Why adding two List[Map[String, Any]] changes the output result type to List[Equals] in scala?

Question

following is REPL commands

scala> val x = (
if(1==1) { 
  List("a"->1, "b"->"t") 
} else {
  List.empty[Map[String, Any]]
}
) ::: (
if(2==2) { 
  List("c"->1, "d"->"t")
} else {
  List.empty[Map[String, Any]]
})

// Output
x: List[Equals] = List((a,1), (b,t), (c,1), (d,t))

// needed output
x: List[Map[String, Any]]= List(Map("a"->1, "b"->"t", "c"->1, "d"->"t"))

Answer 1

I believe the reason is because it's the common trait between List[Tuple2] and List[Map[String, Any]].

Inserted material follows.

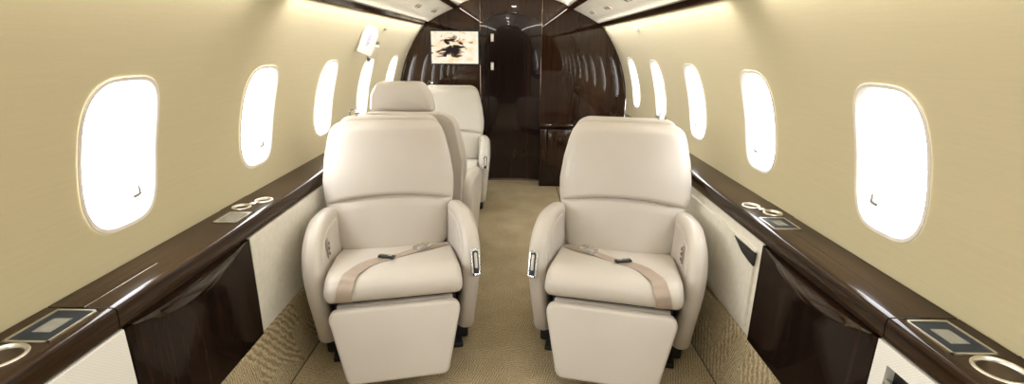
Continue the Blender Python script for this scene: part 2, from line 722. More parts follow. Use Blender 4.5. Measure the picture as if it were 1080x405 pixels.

If you did something like this, the types would align:

val x = (
  if (1 == 1) {
    List(Map("a" -> 1, "b" -> "t"))
  } else {
    List.empty[Map[String, Any]]
  }) ::: (
  if (2 == 2) {
    List(Map("c" -> 1, "d" -> "t"))
  } else {
    List.empty[Map[String, Any]]
  }
)

UPDATE: If you really need to have as a result a List with a single Map in it, you could adapt the above code by reducing the List:

val x = List(
  (
    (if (1 == 1) {
       List(Map("a" -> 1, "b" -> "t"))
     } else {
       List.empty[Map[String, Any]]
     })
    :::
    (if (2 == 2) {
       List(Map("c" -> 1, "d" -> "t"))
     } else {
       List.empty[Map[String, Any]]
     })
  ).reduce(_ ++ _)
)

Beware of concatenating Map though, since overlapping keys would override one another. To overcome that, you'd need to use the combine function of the Semigroup typeclass. Note that you'd need to provide evidence that the values in the Map also conform to a Semigroup.